The reason Woods has become golf's most dominant player in the last 25 years is not because of his power, but because of his short game.
Not surprisingly, that's what he worked on the most once he got out of his high chair.
"I hit it bad as a kid," Woods said Tuesday after a practice round at Disney. "I was long, but I was wild and I missed a lot of greens. I had to work on my short game to compete and win tournaments."
Woods' idea of a good time was to spend hours around the practice green at the Navy Golf Course in Southern California, challenging himself to get up and down from odd spots.
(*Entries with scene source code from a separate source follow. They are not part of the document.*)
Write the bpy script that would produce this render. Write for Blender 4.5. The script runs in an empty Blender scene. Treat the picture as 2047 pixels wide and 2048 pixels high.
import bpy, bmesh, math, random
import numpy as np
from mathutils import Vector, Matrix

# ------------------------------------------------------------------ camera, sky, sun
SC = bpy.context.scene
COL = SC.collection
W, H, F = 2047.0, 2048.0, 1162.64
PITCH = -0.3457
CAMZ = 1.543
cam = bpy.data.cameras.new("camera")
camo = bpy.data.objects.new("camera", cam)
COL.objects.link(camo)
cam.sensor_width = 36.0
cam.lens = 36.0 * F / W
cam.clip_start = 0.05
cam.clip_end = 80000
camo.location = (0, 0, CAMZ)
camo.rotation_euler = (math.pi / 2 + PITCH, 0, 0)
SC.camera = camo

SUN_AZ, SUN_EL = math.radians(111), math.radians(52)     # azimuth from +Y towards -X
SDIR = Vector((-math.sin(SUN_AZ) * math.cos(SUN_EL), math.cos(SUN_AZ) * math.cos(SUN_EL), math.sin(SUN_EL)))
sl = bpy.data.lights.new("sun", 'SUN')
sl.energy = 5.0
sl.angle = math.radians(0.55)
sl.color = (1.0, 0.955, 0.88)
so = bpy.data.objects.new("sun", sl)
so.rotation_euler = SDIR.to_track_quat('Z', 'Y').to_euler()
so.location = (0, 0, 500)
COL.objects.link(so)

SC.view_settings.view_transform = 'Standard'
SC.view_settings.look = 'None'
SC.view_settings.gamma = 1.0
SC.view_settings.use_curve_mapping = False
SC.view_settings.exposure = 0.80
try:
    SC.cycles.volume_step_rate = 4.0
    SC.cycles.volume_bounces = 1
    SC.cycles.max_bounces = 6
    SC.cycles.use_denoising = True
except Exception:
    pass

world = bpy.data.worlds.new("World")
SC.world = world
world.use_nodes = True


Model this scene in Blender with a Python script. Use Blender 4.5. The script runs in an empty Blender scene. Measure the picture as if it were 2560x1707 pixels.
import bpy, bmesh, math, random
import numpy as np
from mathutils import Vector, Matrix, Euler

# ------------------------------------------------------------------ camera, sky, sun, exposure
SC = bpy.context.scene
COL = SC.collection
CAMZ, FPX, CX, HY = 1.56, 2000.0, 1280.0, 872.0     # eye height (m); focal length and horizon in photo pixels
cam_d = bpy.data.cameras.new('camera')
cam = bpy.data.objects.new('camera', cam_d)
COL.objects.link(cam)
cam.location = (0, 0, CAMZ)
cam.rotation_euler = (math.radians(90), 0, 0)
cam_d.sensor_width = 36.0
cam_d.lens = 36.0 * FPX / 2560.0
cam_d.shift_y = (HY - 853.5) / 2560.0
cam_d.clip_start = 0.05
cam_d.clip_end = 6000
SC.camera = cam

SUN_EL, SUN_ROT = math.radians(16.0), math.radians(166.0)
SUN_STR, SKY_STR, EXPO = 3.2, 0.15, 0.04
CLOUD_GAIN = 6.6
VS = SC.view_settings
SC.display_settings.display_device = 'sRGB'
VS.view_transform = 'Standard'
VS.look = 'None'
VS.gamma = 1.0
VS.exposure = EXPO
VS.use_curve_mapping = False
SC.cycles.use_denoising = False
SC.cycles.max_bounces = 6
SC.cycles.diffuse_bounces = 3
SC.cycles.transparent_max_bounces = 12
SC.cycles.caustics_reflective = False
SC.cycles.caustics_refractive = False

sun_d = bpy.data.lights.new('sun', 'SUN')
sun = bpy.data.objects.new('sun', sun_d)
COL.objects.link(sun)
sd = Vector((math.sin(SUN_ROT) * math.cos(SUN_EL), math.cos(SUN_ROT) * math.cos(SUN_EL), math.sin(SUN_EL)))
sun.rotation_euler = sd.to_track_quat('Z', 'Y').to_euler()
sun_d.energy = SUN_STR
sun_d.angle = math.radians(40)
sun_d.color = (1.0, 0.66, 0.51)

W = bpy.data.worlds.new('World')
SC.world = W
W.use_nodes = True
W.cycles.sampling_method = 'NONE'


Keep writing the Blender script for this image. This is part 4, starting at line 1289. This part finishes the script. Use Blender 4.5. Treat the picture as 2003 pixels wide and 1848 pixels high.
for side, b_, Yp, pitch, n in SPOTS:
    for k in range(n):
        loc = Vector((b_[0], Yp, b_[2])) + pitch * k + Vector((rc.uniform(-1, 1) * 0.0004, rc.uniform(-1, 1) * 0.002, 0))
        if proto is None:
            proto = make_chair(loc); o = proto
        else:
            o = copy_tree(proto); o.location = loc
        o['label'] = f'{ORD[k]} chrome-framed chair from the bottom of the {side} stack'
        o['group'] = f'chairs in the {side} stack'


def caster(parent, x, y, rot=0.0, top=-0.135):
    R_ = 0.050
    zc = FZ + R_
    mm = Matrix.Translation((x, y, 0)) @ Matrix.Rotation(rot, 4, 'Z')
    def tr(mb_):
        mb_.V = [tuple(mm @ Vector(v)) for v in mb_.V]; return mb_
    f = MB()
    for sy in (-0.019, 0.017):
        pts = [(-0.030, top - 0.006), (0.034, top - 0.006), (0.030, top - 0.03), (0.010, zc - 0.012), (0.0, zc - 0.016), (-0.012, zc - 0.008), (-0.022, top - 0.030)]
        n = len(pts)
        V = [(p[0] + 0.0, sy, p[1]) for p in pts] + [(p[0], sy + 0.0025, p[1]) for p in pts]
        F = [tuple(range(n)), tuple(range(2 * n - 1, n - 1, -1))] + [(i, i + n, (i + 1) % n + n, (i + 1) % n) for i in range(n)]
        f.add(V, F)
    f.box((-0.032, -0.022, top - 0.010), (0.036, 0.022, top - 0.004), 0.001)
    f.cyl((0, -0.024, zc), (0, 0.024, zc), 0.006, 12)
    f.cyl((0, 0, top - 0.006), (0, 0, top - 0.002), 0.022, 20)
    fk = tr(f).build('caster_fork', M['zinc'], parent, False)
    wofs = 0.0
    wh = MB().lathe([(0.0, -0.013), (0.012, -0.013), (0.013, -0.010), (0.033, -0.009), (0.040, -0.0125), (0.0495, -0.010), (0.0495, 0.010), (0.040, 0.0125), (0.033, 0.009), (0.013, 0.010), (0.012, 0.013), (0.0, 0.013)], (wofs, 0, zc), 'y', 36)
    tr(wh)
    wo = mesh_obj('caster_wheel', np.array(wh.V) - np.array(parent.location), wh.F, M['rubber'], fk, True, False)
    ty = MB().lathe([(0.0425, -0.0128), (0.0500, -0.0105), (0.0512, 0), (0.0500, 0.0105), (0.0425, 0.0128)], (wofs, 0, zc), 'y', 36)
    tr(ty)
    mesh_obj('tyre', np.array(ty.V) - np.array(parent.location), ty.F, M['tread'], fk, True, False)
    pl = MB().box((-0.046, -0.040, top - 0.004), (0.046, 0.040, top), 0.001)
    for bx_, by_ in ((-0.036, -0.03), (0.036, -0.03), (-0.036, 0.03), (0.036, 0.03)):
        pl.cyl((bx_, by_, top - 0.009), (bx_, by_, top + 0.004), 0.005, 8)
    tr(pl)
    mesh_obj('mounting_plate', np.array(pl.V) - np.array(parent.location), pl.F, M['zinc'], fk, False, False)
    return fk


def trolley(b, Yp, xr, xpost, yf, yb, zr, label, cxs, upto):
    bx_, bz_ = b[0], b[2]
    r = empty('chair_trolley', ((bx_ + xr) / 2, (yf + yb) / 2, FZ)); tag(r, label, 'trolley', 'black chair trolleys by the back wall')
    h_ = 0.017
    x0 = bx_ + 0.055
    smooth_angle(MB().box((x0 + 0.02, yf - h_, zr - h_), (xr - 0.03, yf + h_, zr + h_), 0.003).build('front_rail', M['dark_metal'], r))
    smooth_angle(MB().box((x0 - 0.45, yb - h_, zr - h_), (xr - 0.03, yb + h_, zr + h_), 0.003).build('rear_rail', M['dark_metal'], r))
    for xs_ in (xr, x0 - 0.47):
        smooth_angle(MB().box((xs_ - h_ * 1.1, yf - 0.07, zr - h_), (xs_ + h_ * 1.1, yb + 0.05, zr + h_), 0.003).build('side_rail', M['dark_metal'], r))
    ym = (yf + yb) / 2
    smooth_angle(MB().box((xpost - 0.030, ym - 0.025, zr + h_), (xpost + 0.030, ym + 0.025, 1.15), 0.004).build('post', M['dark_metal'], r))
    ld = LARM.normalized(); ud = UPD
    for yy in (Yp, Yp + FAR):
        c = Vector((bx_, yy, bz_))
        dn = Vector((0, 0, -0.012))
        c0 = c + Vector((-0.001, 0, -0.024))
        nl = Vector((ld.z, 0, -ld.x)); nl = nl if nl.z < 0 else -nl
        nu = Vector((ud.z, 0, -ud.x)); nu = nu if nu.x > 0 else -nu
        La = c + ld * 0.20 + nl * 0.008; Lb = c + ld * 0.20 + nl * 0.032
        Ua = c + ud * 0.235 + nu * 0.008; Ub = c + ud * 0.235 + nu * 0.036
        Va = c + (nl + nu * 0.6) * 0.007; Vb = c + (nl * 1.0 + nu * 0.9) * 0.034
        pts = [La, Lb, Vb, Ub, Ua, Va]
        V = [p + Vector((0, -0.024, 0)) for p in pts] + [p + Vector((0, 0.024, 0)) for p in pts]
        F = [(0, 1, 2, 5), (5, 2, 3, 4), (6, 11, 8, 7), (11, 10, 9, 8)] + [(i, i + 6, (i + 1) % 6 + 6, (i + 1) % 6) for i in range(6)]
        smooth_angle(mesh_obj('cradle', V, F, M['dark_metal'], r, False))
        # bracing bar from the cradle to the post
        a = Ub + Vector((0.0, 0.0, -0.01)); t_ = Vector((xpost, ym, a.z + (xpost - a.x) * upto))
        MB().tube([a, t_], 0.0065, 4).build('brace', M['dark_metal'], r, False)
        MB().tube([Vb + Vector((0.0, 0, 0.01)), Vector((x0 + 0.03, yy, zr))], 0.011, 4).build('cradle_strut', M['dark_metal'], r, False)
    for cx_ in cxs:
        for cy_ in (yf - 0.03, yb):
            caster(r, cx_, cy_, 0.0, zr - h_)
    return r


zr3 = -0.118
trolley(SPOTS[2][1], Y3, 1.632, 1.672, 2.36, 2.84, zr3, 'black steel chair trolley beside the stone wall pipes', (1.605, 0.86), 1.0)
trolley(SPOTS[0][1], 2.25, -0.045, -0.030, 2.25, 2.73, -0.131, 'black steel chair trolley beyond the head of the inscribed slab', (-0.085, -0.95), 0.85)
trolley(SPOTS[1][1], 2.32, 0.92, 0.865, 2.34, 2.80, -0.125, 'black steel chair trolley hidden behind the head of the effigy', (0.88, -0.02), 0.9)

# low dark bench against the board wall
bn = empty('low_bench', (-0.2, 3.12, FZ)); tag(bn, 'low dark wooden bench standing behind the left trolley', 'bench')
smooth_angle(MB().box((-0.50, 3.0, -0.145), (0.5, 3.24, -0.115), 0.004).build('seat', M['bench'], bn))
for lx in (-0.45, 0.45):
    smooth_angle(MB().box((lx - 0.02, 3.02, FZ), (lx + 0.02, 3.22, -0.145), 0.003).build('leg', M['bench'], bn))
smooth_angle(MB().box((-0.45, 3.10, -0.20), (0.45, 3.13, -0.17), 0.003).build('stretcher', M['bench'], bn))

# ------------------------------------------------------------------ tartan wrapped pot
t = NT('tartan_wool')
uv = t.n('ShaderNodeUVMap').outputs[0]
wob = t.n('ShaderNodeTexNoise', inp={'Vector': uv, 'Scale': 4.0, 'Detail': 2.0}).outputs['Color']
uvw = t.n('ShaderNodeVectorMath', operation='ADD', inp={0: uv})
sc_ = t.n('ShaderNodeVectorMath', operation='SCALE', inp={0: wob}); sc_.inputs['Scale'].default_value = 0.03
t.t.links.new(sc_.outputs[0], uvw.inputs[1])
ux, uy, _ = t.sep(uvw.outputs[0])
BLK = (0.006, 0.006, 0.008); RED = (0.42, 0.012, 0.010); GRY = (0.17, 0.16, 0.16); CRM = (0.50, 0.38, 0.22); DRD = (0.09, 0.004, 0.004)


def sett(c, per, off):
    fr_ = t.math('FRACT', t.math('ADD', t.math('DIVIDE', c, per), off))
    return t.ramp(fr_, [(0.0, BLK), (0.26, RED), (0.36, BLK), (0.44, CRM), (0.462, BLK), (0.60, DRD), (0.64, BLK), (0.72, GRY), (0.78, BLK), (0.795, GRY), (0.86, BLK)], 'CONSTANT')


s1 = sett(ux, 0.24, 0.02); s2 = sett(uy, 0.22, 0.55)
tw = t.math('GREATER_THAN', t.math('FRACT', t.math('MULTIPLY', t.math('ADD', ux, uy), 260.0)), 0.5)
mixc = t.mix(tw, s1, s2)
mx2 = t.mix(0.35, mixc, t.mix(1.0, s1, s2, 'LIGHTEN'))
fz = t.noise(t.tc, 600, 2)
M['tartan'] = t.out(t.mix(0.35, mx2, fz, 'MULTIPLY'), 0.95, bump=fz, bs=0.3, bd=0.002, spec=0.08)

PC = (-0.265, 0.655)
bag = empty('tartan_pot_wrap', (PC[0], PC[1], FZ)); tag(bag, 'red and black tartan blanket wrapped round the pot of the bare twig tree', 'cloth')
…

"I found it a lot more fun to chip and putt and do other things that are creative than to sit on the range and hit balls for two or three hours," he said. "I didn't even like to play except in tournaments. But I loved to chip and putt. That was my joy."
Howell won the NCAA title as a junior at Oklahoma State, breaking Woods' record with a 23-under par. Playing only on sponsors' exemptions, he earned $1.5 million last year, which would have put him 33rd on the money list if he had been a member.
Still, he knew his short game wasn't where it needed to be, not if he wanted to win, not if he wanted to challenge Woods some day.
After another poor putting performance at Bay Hill, where he went through four putters and two grips during the week, Howell agreed to break down and rebuild his putting stroke.
He expanded his grip to reveal all 10 fingers, and ran the right index finger down the shaft of the putter, so it worked as a pointer.
That was something Leadbetter noticed several years ago while watching Seve Ballesteros practice in South Africa. Ballesteros, whose short game had no peer, stroked putts 40 feet across the practice green for more than an hour, holing 30 percent of them.
"I've tried to go away from mechanics and go more to the feel side of it," Howell said. "It's hard for me to think that way, but it's getting better."